Un petit mot de conclusion sur la violation manifeste de la démocratie à l’université. Le but textuellement de l’auteur c’est de désyndicaliser l’université, aussi bien syndicat professionnel que syndicat étudiant, et ainsi d’empêcher tout contrepoids à une politique ultracapitaliste qui transforme les élèves en client d’entreprise et l’enseignement en service de l’employeur. Il est extrêmement urgent que les syndicats d’étudiants comme professionnels lisent ce document, notamment sur la stratégie a adopté pour les contourner afin d’empêcher la catastrophe qui s’annonce.
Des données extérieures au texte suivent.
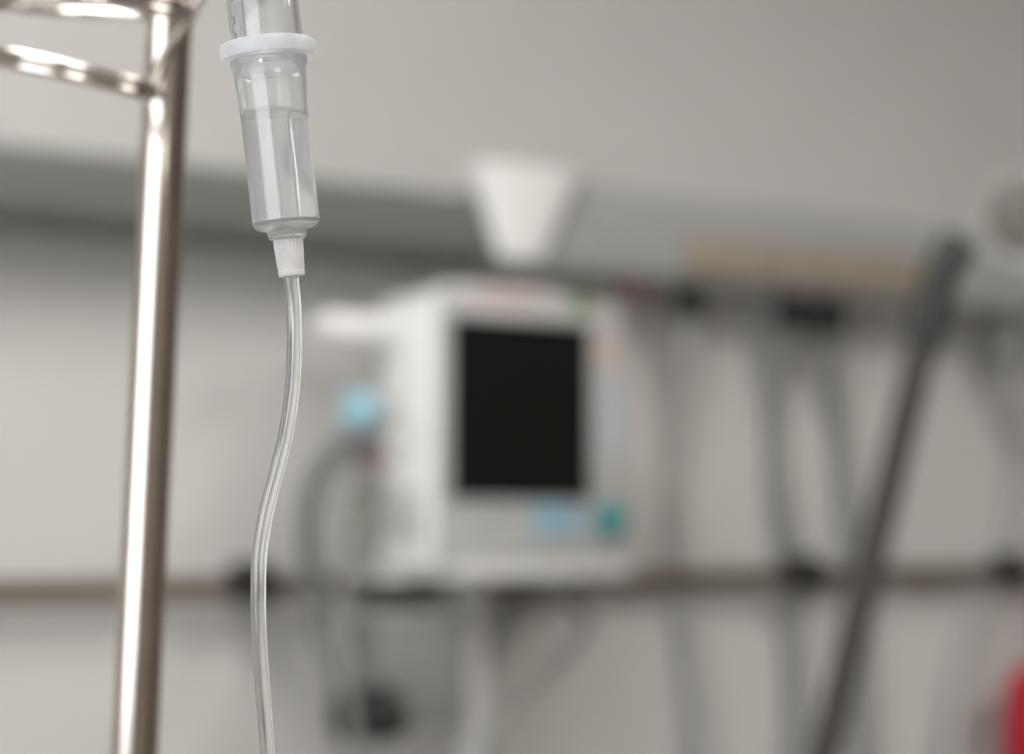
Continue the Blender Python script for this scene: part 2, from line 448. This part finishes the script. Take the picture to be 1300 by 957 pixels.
# hoses hanging from them, behind the rail and down to the floor
hoses = []
def hose(start, pts, r, m, label, name='gas_hose'):
    P = [start+V3(0, 0, .004)] + [on(a, c_, y_) for a, c_, y_ in pts]
    e = P[-1]; w = .03
    P += [V3(e.x+w*.5, e.y-.01, .55), V3(e.x+w, e.y-.03, .12), V3(e.x+w*1.2, e.y-.08, r+.004), V3(e.x+w*2, e.y-.2, r+.001), V3(e.x+w*4, e.y-.34, r+.001)]
    b_ = pipe(B(), smooth_path(P, 10), r, 16)
    return tag(obj(name, b_, m), label, 'hose', 'grey gas hoses')
YH = 2.332
hose(pa, [(868, 480, 2.31), (860, 600, YH), (862, 720, YH), (870, 790, YH), (888, 900, YH-.01), (900, 1050, YH-.03)], .0168, M['palehose'], 'pale grey hose hanging straight below plug nearest the monitor')
hose(pb_, [(990, 470, 2.31), (984, 540, YH), (988, 620, YH), (1000, 710, YH), (1006, 790, YH), (1014, 900, YH-.01), (1018, 1050, YH-.03)], .0168, M['hose'], 'grey hose hanging below left plug of the middle pair')
hose(pc, [(1060, 480, 2.31), (1067, 560, YH), (1076, 640, YH), (1090, 730, YH), (1097, 830, YH), (1102, 1000, YH-.02)], .0168, M['hose'], 'grey hose hanging below right plug of the middle pair')
hose(pd_, [(1290, 530, 2.31), (1294, 600, YH), (1279, 680, YH), (1252, 745, YH), (1228, 820, YH), (1214, 900, YH-.01), (1205, 1050, YH-.03)], .0168, M['palehose'], 'pale grey hose hanging below plug at right edge')

# white tapered lamp on the joint
yl = YF-.002
A = [on(594, 222, yl), on(728, 212, yl), on(684, 330, yl), on(632, 330, yl)]
lt = thing('wall_lamp', ((A[2].x+A[3].x)/2, yl, A[3].z), 'white tapered wall lamp where the two grey trunkings meet', 'wall lamp')
bm = B(); rows = []
NR, NC = 10, 15
for j in range(NR+1):
    t = j/NR
    l_ = A[3].lerp(A[0], t); r_ = A[2].lerp(A[1], t)
    zc = l_.z*.5+r_.z*.5
    dp = .012+.034*t
    if j == 0: dp *= .8
    row = []
    for i in range(NC+1):
        a = PI*i/NC; xx = (l_.x+r_.x)/2 - (r_.x-l_.x)/2*math.copysign(abs(math.cos(a))**.8, math.cos(a))
        row.append(V3(xx, yl - dp*math.sin(a)**.6 if 0 < i < NC else yl, zc))
    rows.append(row)
# open-topped shell with thickness
outer = [[bm.verts.new(p) for p in r] for r in rows]
cxm = (A[0].x+A[1].x+A[2].x+A[3].x)/4
inner = []
for j, r in enumerate(rows):
    inner.append([bm.verts.new(V3(cxm+(p.x-cxm)*.93, yl-.001-(yl-p.y)*.9, p.z+(.006 if j == 0 else 0))) for p in r])
for j in range(NR):
    for i in range(NC):
        bm.faces.new((outer[j][i], outer[j][i+1], outer[j+1][i+1], outer[j+1][i])); bm.faces.new((inner[j][i], inner[j+1][i], inner[j+1][i+1], inner[j][i+1]))
    bm.faces.new((outer[j][0], outer[j+1][0], inner[j+1][0], inner[j][0])); bm.faces.new((outer[j][NC], inner[j][NC], inner[j+1][NC], outer[j+1][NC]))
for i in range(NC): bm.faces.new((outer[NR][i], outer[NR][i+1], inner[NR][i+1], inner[NR][i]))
bm.faces.new([outer[0][i] for i in range(NC+1)]); bm.faces.new([inner[0][i] for i in range(NC+1)][::-1])
obj('lamp_shade', bm, M['white'], lt)
obj('backplate', box(B(), V3(cxm, yl+.0005, A[3].z*.65+A[0].z*.35), (.03, .003, (A[0].z-A[3].z)*.5), .001), M['white'], lt)

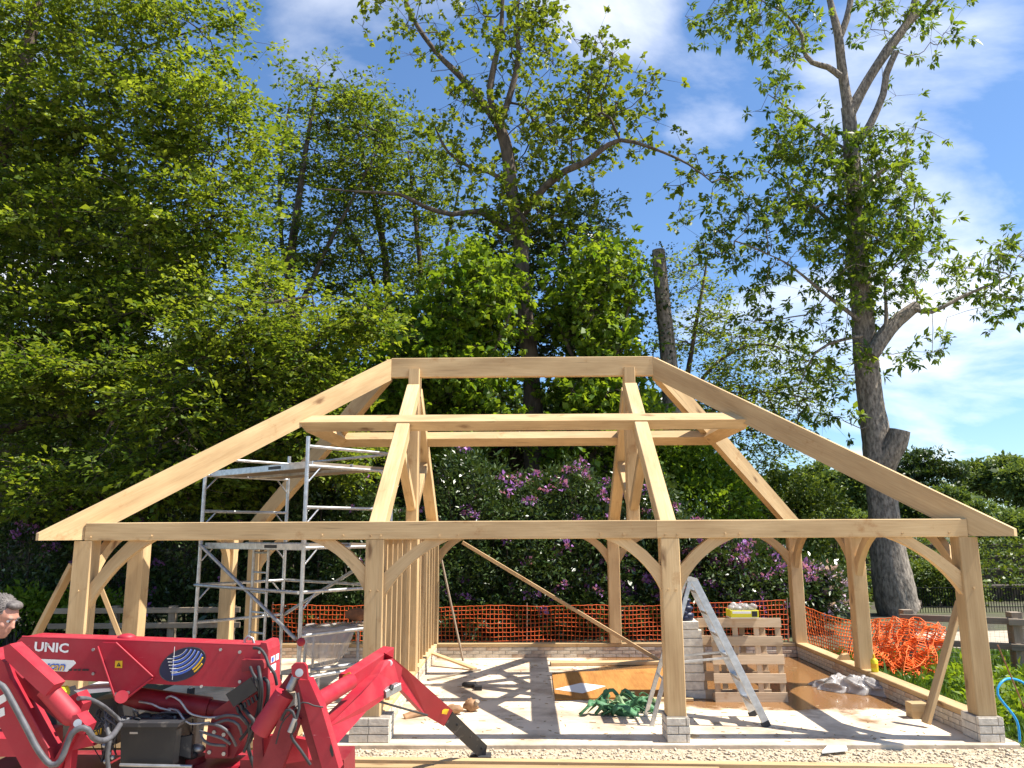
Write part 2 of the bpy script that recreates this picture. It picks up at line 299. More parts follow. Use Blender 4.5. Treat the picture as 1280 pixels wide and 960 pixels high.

Une révolution est nécessaire, car sinon demain c’est la précarité pour tous.
PS : Qu’est-ce que le bachelors ? : c’est un cursus équivalent à la licence mais non reconnue par l’Etat (ce qui signifie qu’il ne vaut que par rapport à la renommée de l’établissement). Pour ses partisans, il offre plusieurs avantages : « Un socle académique solide (comme la licence) ; mais aussi, à la différence de la licence, un début de spécialisation, une ouverture sur le monde de l’entreprise (notamment par le biais de stages conséquents), et une forte dimension internationale. Un cocktail apprécié par les recruteurs. Sans compter que les grandes écoles peuvent y appliquer les méthodes qui ont fait leur succès : suivi des étudiants, effectifs limités, liens avec les entreprises ». Le Monde, « Bachelor, bien plus qu’une mode, un tournant majeur ? », 17 février 2016. Ce type de diplôme est actuellement donnée dans des établissements privés.
Tenure track : comme le « bachelor », il vient du système anglo-saxon, plus précisément étasunien. Il signifie une titularisation conditionnelle du chercheur. Cela se fait sous la forme d’un contrat d’une durée de 6 ans maximum. Pour obtenir la titularisation au bout du contrat (la « tenure » , le chercheur doit démontrer son aptitude à mener des recherches de qualité, à publier, à diriger une équipe, de sa capacité à enseigner, et de son aptitude à attirer des crédits sur son nom et ses projets (en gros, arriver à se vendre aux entreprises pour la plupart du temps... qui n’ont pas forcément intérêt à l’innovation).